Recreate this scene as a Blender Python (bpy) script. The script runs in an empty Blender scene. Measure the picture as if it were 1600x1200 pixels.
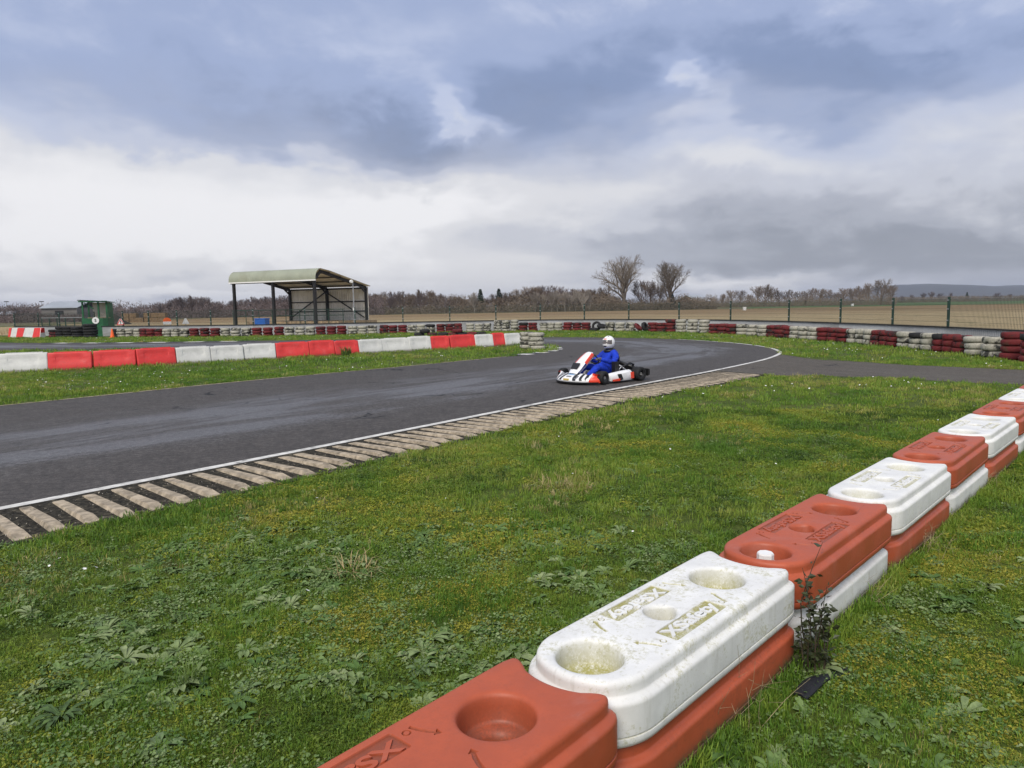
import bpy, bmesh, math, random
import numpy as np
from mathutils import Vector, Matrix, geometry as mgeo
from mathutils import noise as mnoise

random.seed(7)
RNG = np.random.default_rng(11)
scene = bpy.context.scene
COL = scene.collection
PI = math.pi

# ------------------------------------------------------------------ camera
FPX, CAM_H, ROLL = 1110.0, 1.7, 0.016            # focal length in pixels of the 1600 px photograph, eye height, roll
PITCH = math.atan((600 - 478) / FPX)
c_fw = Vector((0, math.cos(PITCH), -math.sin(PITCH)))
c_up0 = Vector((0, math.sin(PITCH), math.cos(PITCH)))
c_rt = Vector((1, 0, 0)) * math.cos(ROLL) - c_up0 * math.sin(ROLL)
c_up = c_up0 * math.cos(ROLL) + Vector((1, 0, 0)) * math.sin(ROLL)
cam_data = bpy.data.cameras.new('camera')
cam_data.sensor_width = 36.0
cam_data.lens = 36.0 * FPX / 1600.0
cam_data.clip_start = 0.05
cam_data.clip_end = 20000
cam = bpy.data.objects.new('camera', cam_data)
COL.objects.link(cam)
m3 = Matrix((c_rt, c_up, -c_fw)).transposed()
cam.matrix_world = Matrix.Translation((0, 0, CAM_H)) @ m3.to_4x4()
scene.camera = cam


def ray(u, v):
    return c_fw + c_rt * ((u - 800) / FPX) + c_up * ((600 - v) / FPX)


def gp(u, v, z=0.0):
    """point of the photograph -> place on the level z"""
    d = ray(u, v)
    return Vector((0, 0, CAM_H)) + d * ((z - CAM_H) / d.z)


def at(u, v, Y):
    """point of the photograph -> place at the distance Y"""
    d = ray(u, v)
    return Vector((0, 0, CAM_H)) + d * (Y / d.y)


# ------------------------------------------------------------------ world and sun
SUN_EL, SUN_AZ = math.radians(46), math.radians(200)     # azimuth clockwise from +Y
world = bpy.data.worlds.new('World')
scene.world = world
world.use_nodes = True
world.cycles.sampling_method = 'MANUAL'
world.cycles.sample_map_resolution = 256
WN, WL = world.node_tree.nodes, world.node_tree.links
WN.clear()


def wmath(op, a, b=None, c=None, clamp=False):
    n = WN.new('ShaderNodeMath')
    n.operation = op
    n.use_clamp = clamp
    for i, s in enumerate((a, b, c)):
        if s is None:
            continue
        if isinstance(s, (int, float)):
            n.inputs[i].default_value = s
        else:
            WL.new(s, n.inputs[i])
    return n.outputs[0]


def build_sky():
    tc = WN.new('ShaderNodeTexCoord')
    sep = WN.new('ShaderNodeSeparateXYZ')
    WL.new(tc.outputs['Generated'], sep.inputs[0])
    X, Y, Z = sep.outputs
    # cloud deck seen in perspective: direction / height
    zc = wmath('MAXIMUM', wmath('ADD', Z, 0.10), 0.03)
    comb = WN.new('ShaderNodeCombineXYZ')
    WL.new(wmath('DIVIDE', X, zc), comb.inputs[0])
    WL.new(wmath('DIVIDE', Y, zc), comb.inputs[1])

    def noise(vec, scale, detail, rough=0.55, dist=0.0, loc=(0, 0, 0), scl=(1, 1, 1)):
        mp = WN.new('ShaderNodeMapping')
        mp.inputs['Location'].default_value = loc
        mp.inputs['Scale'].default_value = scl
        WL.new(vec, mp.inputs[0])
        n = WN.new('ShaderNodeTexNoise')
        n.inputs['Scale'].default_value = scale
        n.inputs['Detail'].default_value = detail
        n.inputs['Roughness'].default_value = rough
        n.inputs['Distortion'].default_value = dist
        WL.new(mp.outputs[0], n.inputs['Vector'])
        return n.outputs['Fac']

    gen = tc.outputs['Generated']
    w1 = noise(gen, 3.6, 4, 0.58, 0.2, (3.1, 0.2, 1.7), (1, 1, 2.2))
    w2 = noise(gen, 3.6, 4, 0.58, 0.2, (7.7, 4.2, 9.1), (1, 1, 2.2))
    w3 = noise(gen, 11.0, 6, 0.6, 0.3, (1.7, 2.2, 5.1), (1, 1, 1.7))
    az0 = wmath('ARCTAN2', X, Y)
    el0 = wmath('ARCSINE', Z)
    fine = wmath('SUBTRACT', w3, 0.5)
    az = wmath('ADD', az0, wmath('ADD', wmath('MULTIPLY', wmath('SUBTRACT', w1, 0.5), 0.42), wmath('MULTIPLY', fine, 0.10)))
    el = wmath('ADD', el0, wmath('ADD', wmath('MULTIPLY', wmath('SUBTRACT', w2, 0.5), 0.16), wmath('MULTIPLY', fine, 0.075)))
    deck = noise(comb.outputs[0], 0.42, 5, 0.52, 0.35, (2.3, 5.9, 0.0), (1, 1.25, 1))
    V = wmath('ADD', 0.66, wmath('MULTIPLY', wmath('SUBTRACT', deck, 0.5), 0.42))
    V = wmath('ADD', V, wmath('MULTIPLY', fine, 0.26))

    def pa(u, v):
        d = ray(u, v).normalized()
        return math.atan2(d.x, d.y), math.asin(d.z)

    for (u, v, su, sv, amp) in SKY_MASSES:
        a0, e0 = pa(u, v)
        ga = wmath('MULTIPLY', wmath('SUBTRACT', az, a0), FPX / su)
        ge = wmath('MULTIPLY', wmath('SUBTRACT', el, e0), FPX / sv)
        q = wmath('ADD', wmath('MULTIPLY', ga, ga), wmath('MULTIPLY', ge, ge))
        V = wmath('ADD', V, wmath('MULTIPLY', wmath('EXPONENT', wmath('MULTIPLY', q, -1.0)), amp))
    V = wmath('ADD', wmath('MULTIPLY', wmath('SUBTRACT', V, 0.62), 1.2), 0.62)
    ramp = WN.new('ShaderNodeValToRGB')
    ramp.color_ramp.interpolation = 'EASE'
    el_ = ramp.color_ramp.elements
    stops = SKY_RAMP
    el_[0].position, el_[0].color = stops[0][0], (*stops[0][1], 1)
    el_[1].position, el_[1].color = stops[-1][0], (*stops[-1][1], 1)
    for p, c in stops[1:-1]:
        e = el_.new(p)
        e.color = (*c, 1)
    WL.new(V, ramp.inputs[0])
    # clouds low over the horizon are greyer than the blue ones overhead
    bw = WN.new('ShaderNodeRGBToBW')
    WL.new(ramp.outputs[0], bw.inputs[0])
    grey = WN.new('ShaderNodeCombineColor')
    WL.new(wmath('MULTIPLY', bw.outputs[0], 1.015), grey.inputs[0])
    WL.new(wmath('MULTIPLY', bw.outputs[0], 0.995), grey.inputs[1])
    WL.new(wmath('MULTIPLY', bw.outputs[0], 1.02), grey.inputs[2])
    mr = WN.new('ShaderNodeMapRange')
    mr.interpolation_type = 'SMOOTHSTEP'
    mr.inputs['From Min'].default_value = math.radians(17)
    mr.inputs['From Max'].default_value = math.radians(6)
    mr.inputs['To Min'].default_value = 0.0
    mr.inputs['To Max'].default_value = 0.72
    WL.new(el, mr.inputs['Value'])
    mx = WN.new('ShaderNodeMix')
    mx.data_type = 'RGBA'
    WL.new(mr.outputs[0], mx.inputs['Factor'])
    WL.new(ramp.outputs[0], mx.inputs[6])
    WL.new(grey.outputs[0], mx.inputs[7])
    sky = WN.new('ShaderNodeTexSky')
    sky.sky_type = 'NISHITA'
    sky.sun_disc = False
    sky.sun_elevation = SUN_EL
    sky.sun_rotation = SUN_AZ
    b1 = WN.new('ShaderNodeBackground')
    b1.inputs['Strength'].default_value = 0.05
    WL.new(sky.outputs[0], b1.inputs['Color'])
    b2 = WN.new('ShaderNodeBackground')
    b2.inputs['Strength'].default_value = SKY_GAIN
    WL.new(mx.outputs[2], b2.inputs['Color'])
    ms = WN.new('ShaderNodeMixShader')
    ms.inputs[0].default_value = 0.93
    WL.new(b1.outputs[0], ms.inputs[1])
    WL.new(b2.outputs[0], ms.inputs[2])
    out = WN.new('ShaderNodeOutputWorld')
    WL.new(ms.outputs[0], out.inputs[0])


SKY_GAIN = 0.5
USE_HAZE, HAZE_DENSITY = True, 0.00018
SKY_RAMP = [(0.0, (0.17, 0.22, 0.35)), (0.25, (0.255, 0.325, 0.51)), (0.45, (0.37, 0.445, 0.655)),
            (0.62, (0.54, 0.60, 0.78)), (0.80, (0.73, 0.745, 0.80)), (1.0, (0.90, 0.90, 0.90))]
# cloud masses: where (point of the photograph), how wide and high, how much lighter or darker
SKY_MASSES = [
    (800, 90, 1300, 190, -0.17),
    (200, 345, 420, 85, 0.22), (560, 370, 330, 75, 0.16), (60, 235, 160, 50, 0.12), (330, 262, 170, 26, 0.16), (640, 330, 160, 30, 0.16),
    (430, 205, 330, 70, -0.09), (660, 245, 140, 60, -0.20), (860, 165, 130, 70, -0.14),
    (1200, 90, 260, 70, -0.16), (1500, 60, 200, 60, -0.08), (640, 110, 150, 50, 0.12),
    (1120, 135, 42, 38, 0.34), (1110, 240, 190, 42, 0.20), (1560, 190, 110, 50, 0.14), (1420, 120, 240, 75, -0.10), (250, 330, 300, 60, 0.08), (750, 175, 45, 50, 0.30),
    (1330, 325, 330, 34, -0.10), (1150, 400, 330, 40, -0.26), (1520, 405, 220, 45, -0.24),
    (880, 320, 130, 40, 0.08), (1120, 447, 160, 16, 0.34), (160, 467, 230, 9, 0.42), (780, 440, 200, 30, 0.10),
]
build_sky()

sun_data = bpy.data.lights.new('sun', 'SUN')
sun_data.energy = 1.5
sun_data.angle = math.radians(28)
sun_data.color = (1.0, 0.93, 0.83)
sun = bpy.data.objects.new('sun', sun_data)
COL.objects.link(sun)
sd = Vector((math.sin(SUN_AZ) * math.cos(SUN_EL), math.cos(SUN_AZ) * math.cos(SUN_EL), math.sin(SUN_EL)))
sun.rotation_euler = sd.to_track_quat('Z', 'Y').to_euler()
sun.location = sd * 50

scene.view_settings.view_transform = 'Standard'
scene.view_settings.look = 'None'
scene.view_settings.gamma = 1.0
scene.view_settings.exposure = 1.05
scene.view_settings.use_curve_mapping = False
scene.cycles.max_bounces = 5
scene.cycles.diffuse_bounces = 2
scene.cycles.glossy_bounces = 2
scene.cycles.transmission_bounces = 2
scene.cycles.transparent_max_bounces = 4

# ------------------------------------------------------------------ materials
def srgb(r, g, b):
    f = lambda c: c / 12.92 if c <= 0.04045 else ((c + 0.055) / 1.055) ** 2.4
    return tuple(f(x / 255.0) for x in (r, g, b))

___

Write down every line from the opening of the listing to the line with "return Vector((0, 0, CAM_H)) + d * (Y", both included, and nothing else; the pictures are omitted.

Recreate this scene as a Blender Python (bpy) script. The script runs in an empty Blender scene. Measure the picture as if it were 1600x1200 pixels.
import bpy, bmesh, math, random
import numpy as np
from mathutils import Vector, Matrix, geometry as mgeo
from mathutils import noise as mnoise

random.seed(7)
RNG = np.random.default_rng(11)
scene = bpy.context.scene
COL = scene.collection
PI = math.pi

# ------------------------------------------------------------------ camera
FPX, CAM_H, ROLL = 1110.0, 1.7, 0.016            # focal length in pixels of the 1600 px photograph, eye height, roll
PITCH = math.atan((600 - 478) / FPX)
c_fw = Vector((0, math.cos(PITCH), -math.sin(PITCH)))
c_up0 = Vector((0, math.sin(PITCH), math.cos(PITCH)))
c_rt = Vector((1, 0, 0)) * math.cos(ROLL) - c_up0 * math.sin(ROLL)
c_up = c_up0 * math.cos(ROLL) + Vector((1, 0, 0)) * math.sin(ROLL)
cam_data = bpy.data.cameras.new('camera')
cam_data.sensor_width = 36.0
cam_data.lens = 36.0 * FPX / 1600.0
cam_data.clip_start = 0.05
cam_data.clip_end = 20000
cam = bpy.data.objects.new('camera', cam_data)
COL.objects.link(cam)
m3 = Matrix((c_rt, c_up, -c_fw)).transposed()
cam.matrix_world = Matrix.Translation((0, 0, CAM_H)) @ m3.to_4x4()
scene.camera = cam


def ray(u, v):
    return c_fw + c_rt * ((u - 800) / FPX) + c_up * ((600 - v) / FPX)


def gp(u, v, z=0.0):
    """point of the photograph -> place on the level z"""
    d = ray(u, v)
    return Vector((0, 0, CAM_H)) + d * ((z - CAM_H) / d.z)


def at(u, v, Y):
    """point of the photograph -> place at the distance Y"""
    d = ray(u, v)
    return Vector((0, 0, CAM_H)) + d * (Y / d.y)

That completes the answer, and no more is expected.